La Chauve-souris produit un film par an. C'est suffisant ?

Non. Economiquement, ce n'est pas assez. Nous sommes un petit groupe d'artisans, seulement trois, et c'est fragile. Mais nous allons essayer d'augmenter la cadence.


La création d'un César du box-office, vous étiez pour ?

Je croyais que c'était une plaisanterie !

 

Le fantasme d'un producteur, c'est Paranormal activity ?

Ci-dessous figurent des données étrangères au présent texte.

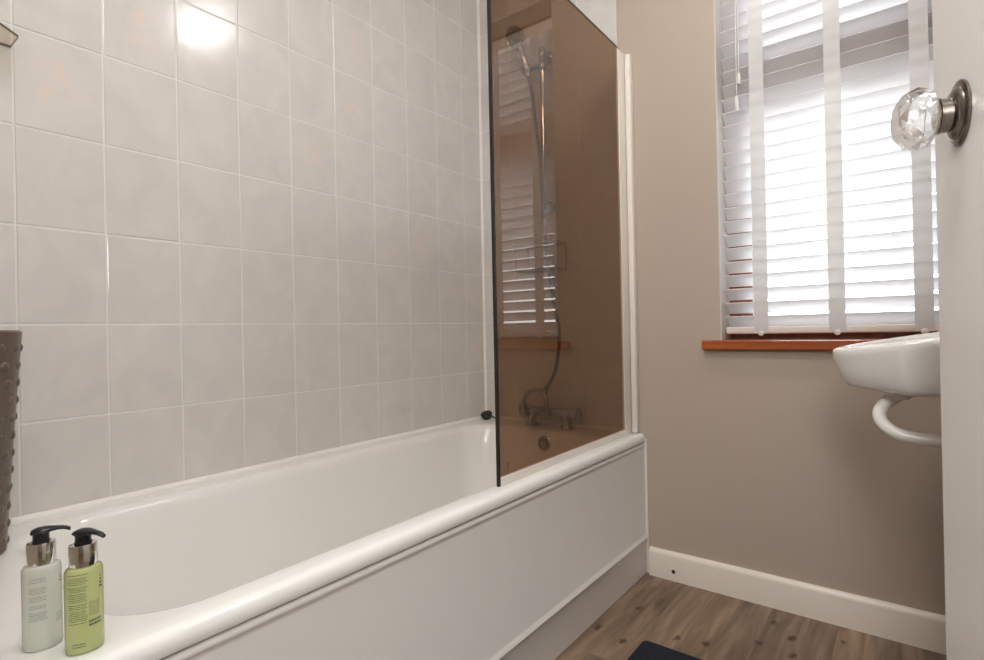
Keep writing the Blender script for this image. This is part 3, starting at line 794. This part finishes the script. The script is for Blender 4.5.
# ---------------------------------------------------------------- ceiling light
cl = thing('ceiling_light', (-0.18, 1.228, ZC), 'round white ceiling light, seen mirrored in the upper wall tiles', 'light')
obj('light_base', lathe(bmesh.new(), [(0, -0.0005), (0.118, -0.0005), (0.122, -0.006), (0.122, -0.022), (0.110, -0.024), (0, -0.024)], (-0.18, 1.228, ZC), (0, 0, 1), 48), M['gloss'], cl, smooth=40)
lm = mat('opal_diffuser', (1.0, 0.99, 0.975, 1), 0.3, emis=46.0)
obj('light_diffuser', lathe(bmesh.new(), [(0, -0.0245), (0.112, -0.0245), (0.112, -0.034), (0.100, -0.052), (0.070, -0.066), (0.035, -0.072), (0, -0.0735)], (-0.18, 1.228, ZC), (0, 0, 1), 48), lm, cl, smooth=50)

# ---------------------------------------------------------------- light
def area(name, loc, target, sx, sy, power, col=(1, 1, 1)):
    l = bpy.data.lights.new(name, 'AREA'); l.shape = 'RECTANGLE'; l.size = sx; l.size_y = sy; l.energy = power; l.color = col
    o = bpy.data.objects.new(name, l); C.objects.link(o); o.location = loc
    o.rotation_euler = (Vector(target)-Vector(loc)).to_track_quat('-Z', 'Y').to_euler()
    return o
area('hall_light', (0.12, -0.75, 1.95), (-0.3, 1.6, 0.7), 0.45, 0.45, 9, (1.0, 0.995, 0.985))
area('camera_flash', (0.085, 0.0, 1.22), (-0.45, 1.7, 0.75), 0.2, 0.2, 6.0, (1.0, 0.995, 0.985))
area('added_fill', (-0.42, 0.16, 2.22), (-0.75, 0.75, 0.5), 0.45, 0.45, 13, (1.0, 0.995, 0.985))  # added fill to brighten the left tiles, bath and door; no fixture here
po = area('window_portal', ((WX0+WX1)/2, 2.0, 1.45), ((WX0+WX1)/2, 0, 1.45), 0.62, 1.40, 1)
po.data.cycles.is_portal = True
w = bpy.data.worlds.new('overcast_sky'); bpy.context.scene.world = w; w.use_nodes = True
nt = w.node_tree; bg = nt.nodes['Background']
bg.inputs[0].default_value = (0.97, 0.98, 1.0, 1); bg.inputs[1].default_value = 6.2

# ---------------------------------------------------------------- camera
cam = bpy.data.cameras.new('camera'); co = bpy.data.objects.new('camera', cam); C.objects.link(co)
cam.sensor_fit = 'HORIZONTAL'; cam.sensor_width = 36; cam.lens = 19.6668; cam.clip_start = 0.02
r_ = Vector((0.7895383, 0.6133637, -0.02035317)); u_ = Vector((0.0172189, 0.01101131, 0.99979111)); f_ = Vector((-0.61345969, 0.78972383, 0.0018676))
co.matrix_world = Matrix(((r_.x, u_.x, -f_.x, 0), (r_.y, u_.y, -f_.y, 0), (r_.z, u_.z, -f_.z, H), (0, 0, 0, 1)))
S = bpy.context.scene; S.camera = co
S.view_settings.view_transform = 'Standard'; S.view_settings.look = 'None'; S.view_settings.exposure = 0.0
S.cycles.max_bounces = 14; S.cycles.transparent_max_bounces = 24; S.cycles.transmission_bounces = 12; S.cycles.diffuse_bounces = 6
S.cycles.caustics_reflective = False; S.cycles.caustics_refractive = True
S.cycles.sample_clamp_indirect = 6.0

On ne peut pas vraiment aborder notre métier en se disant qu'on gagnera un jour au loto ! Un fantasme, non, car cela impliquerait quelque chose d'obsessionnel et ce n'est pas le cas. Mais tant mieux pour eux, on ne peut que s'en réjouir.

 

Le dernier film qui vous a emballé ?

Hadewijch, de Bruno Dumont. (sorti le même jour qu'Une affaire d'Etat ! Ndlr) J'ai énormément d'admiration pour Dumont, un cinéaste de la trempe d'un Robert Bresson.

 

Propos recueillis par Didier Verdurand.